The first migration we implemented was our main telemetry feed from each vehicle. We rolled this out iteratively based on a flag that maintained the connection to the old backend, but when enabled, sent the data to AWS instead.

Ideally, we would have duplicated this data and sent it through both backends to our database for comparison, but the format of our database made this a complex task. Instead, after the firmware was released, we closely observed about 10 vehicles which had been switched over to AWS. Each of these vehicles could immediately revert back to the original network if required, and could also be accessed via SMS in an emergency. Once we identified and fixed some minor issues with these vehicles, we slowly (over the course of a month) increased the number of cars until all capable devices were sending telemetry through AWS.

Step 2: Commands

We focused on commands once our telemetry was stable and fully released. Fortunately, commands did not have the same database complexity as our telemetry system, so we could run both AWS and legacy commands in parallel.

We implemented a feature flag which allowed AWS commands to function normally up until the point a Connect® executed a command (e.g. lock, unlock, set configuration). At this point, the device replied to AWS with a message saying it would’ve performed the action if the feature flag was enabled. This allowed us to test the the communication with AWS without unintentional consequences from any bugs in our implementation.

Using this feature flag and the same iterative rollout process, we were able to fully update the fleet and monitor the health of AWS commands while still using our older backend to do the actual work. This allowed us to verify that AWS commands were working as expected, and to roll out any bug fixes before actually using the feature. When our analytics confirmed that AWS commands were performing as well as before (it was actually better), we started another iterative rollout to flip the feature flag which actually acted on the AWS command. We still kept the previous commands enabled, but had deduplication logic in the Connect® to ensure we didn’t execute the command twice.
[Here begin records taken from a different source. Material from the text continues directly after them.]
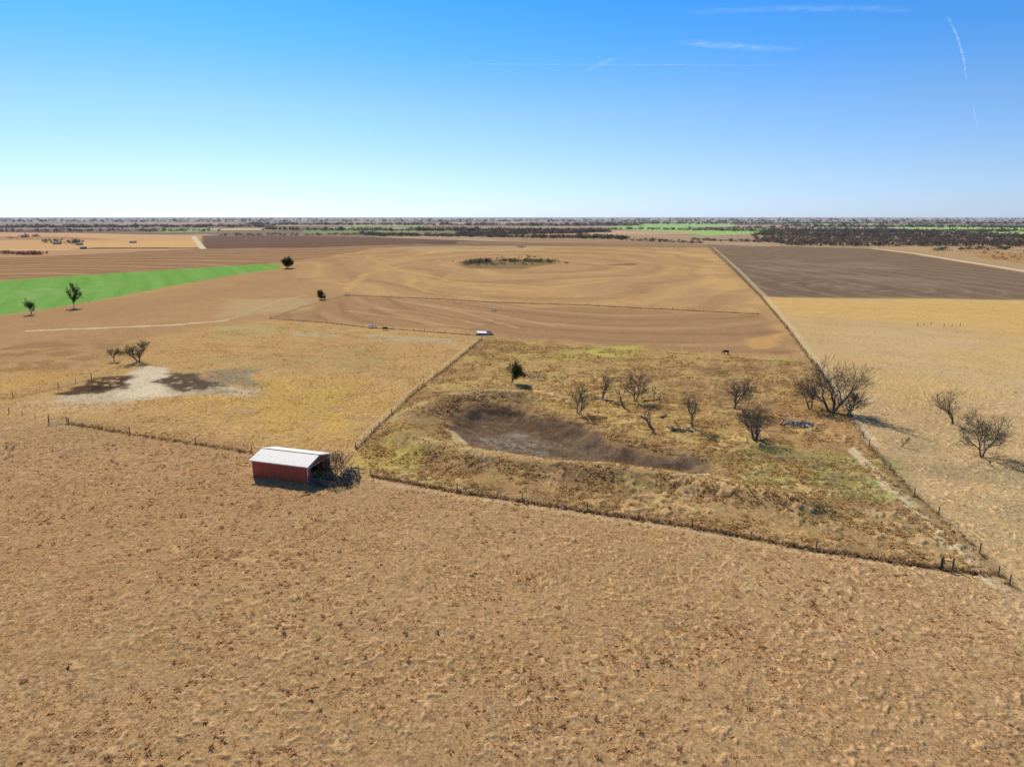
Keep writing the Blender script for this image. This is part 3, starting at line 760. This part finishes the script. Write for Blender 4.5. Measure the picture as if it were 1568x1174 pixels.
# ------------------------------------------------------------------ trough, feeder
def trough(name,u,v,L_,W,h,ang):
    mb=MB(); t=.15
    mb.box((0,0,.1),(L_,W,.2)); mb.box((0,W/2-t/2,.2+h/2),(L_,t,h)); mb.box((0,-W/2+t/2,.2+h/2),(L_,t,h))
    mb.box((L_/2-t/2,0,.2+h/2),(t,W-2*t-.006,h)); mb.box((-L_/2+t/2,0,.2+h/2),(t,W-2*t-.006,h))
    mb.box((0,0,.2+h*.6),(L_-2*t-.01,W-2*t-.01,.02),mi=1)
    mb.box((-L_*.18,0,.2+h+.08),(L_*.6,W+.3,.05),Matrix.Rotation(.05,3,'Y'),2)
    ob=mb.obj(name,[M_conc,M_dark,M_white]); x,y=S(u,v); ob.location=(x,y,hz(x,y)); ob.rotation_euler=(0,0,ang)
trough('water_trough',742,512,6.2,4.6,.55,.12)
def feeder(name,u,v,ang,w=2.6):
    mb=MB()
    for sx in(-1,1):
        for sy in(-1,1): mb.tube([(sx*w/2,sy*.5,0),(sx*w/2,sy*.5,1.0)],[.06,.06],5,1)
    mb.box((0,0,.75),(w+.1,1.2,.06)); mb.box((0,.62,.98),(w+.1,.05,.5)); mb.box((0,-.62,.98),(w+.1,.05,.5))
    mb.box((w/2+.07,0,.98),(.05,1.18,.5)); mb.box((-w/2-.07,0,.98),(.05,1.18,.5))
    ob=mb.obj(name,[M_white,M_wood]); x,y=S(u,v); ob.location=(x,y,hz(x,y)); ob.rotation_euler=(0,0,ang)
feeder('cattle_feeder',570,502,.2,3.0); feeder('cattle_feeder',532,453,.5,2.2); feeder('cattle_feeder',756,476,.1,1.8)

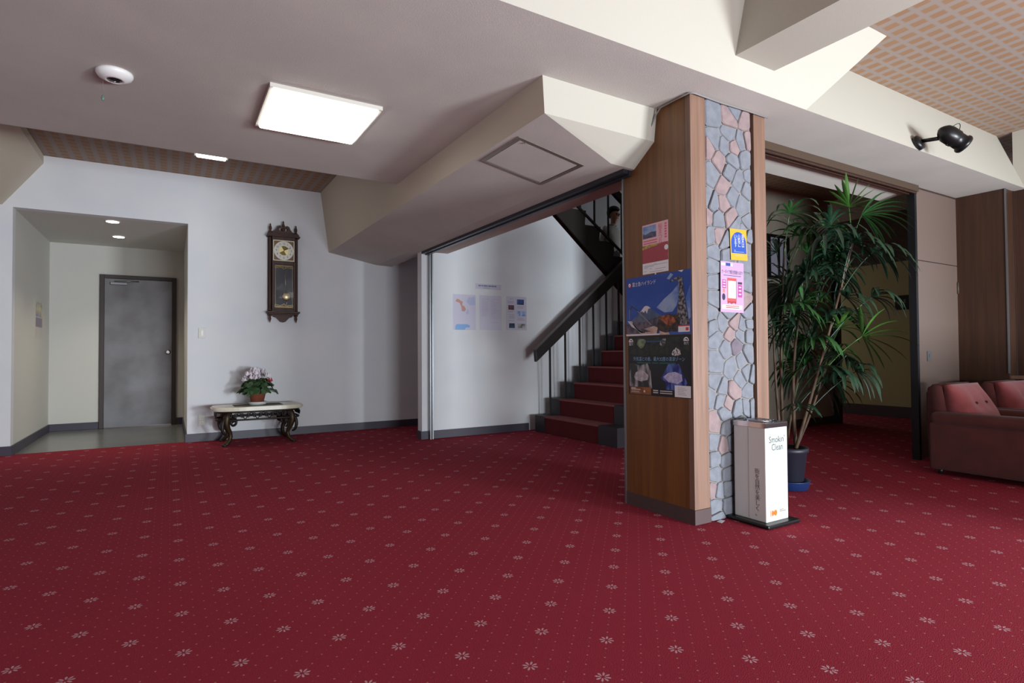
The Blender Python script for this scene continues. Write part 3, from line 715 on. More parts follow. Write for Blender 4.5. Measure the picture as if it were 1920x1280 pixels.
bm = N(); lathe(bm, ((.062, .563), (.064, .572), (.058, .572), (.050, .566), (.002, .565)), ((ax0+ax1)/2, (ay0+ay1)/2, 0), 28); obj('ash_dish', bm, ALU, top)
for k in range(4):
    bm = N(); xx = (ax0+ax1)/2-.045+.03*k; box(bm, xx-.003, xx+.003, (ay0+ay1)/2-.055, (ay0+ay1)/2+.055, .571, .575); obj('grate_bar', bm, CHROME, top)
TEAL = mat('print_teal', S(6, 66, 60), .5); GREYP = mat('print_grey', S(84, 74, 68), .5); ORANGE = mat('print_orange', S(190, 100, 14), .5)
pf = Plane((ax0, ay0, 0), (1, 0, 0)); pl_ = Plane((ax0, ay1, 0), (0, -1, 0))
text('lettering', "Smokin'", pf, .102, .455, .052, TEAL, t, .0008, .86, 'CENTER'); text('lettering', 'Clean', pf, .104, .412, .052, TEAL, t, .0008, .86, 'CENTER')
text('lettering', '街を自然を美しく。', pl_, .135, .285, .032, GREYP, t, .0008, 1, 'LEFT', True, .92)
bm = N(); pf.rect(bm, .036, .041, .052, .084, .0008); pf.disc(bm, .056, .068, .009, .0008, ry=.016); pf.disc(bm, .081, .068, .013, .0008, ry=.016); pf.rect(bm, .0665, .0685, .052, .084, .0008); obj('logo', bm, ORANGE, t)
bm = N(); pf.rect(bm, .115, .150, .078, .081, .0008); pf.rect(bm, .115, .172, .069, .072, .0008); obj('fine_print', bm, GREYP, t)

# ------------------------------------------------------------------ potted lady palm
PB = Vector((3.745, 2.47, 0))
t = thing('potted_palm', 'tall lady palm in a dark pot on a blue saucer behind the ashtray', 'plant', PB)
bm = N(); lathe(bm, ((.085, .004), (.118, .006), (.128, .06), (.133, .064), (.124, .064), (.112, .02), (.002, .018)), PB, 32); obj('saucer', bm, mat('blue_plastic', S(24, 46, 92), .4), t)
bm = N(); lathe(bm, ((.075, .02), (.086, .03), (.112, .255), (.124, .262), (.124, .29), (.108, .29), (.104, .262), (.002, .258)), PB, 32); obj('pot', bm, mat('pot_slate', S(27, 27, 40), .5), t)
bm = N(); lathe(bm, ((.103, .258), (.09, .268), (.002, .272)), PB, 20); obj('soil', bm, mat('soil', S(46, 34, 26), .95, bump=(60, .8)), t)
CANE = mat('palm_cane', S(84, 62, 44), .8, noise=(30, S(54, 40, 28), 3, (1, 1, .3)))
LEAF = [mat('palm_leaf_%s' % n, c, .3, noise=(14, c2_, 2, (1, 1, 1))) for n, c, c2_ in (('deep', S(32, 62, 42), S(24, 48, 34)), ('mid', S(46, 86, 42), S(36, 70, 36)), ('bright', S(64, 106, 42), S(50, 88, 36)))]
rv = _r.copy(); fv = Vector((rv.y*-1, rv.x, 0))
def at(a, z, dep=0): return PB+rv*a+fv*dep+Vector((0, 0, z))
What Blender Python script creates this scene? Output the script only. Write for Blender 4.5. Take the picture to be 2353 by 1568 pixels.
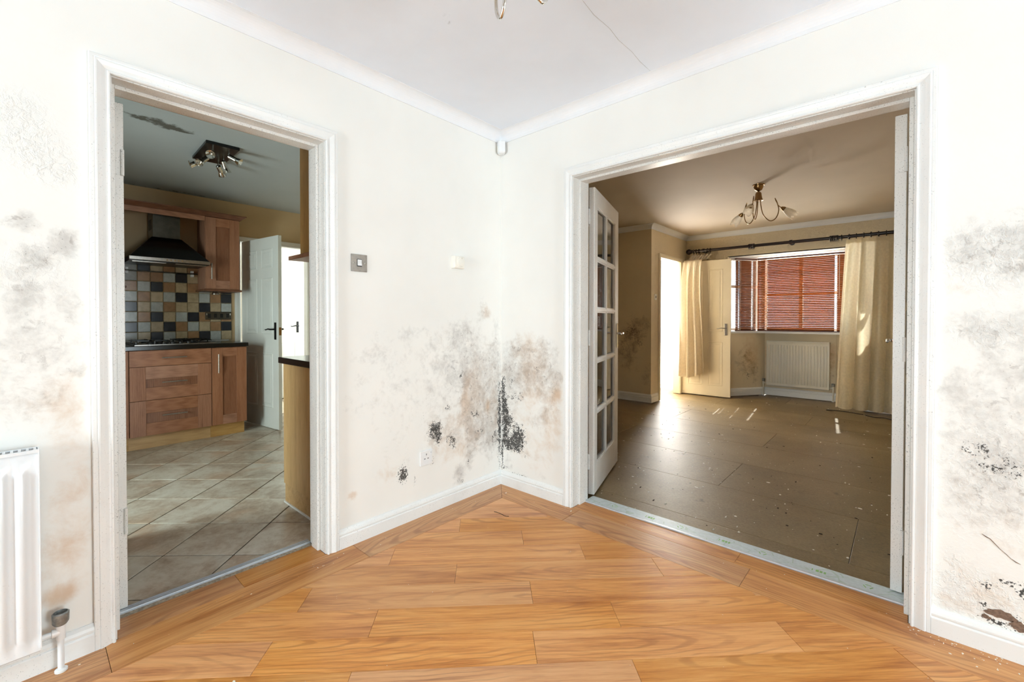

Finally, once we had sufficiently verified all commands running in parallel, we stopped sending commands through the old system if a device was registered with AWS, completing the migration of commands and no longer relying on the old infrastructure.

Step 3: Close the connection

Now that our AWS implementation had reached feature parity, we had the option to disable the connection from the Connect® to our old server and complete the migration. Because of a number of legacy devices in our fleet, we still run the old system to ensure those vehicles are still operational, but the load is so minimal it takes virtually no effort.

Conclusion

The complete migration of our telemetry system, from choosing a new service to full migration, took just under a year. Each step had to be carefully considered to avoid any negative impact on our users. The migration would’ve been nearly impossible if it were not iterative and done in parallel with our older system. Every release was verified before roll out and we assured our operations teams that there would be no changes in day-to-day business during migration. Everything had to work the exact same way it always had.

There were a few hiccups along the way, but because we had iteratively rolled out all of our features in parallel with our old system, it was simple to revert back when we encountered issues. And with the iterative release, any issues we did encounter were confined to small portions of the fleet. Fixing a couple mistakes by hand is feasible, but a bug affecting the entire fleet would have been disastrous.

As a result, we finally have a fully scalable, distributed and flexible backend which no longer is the blocker in expanding the functionality of the Connect®. Now we just have to explore how to use all this new data!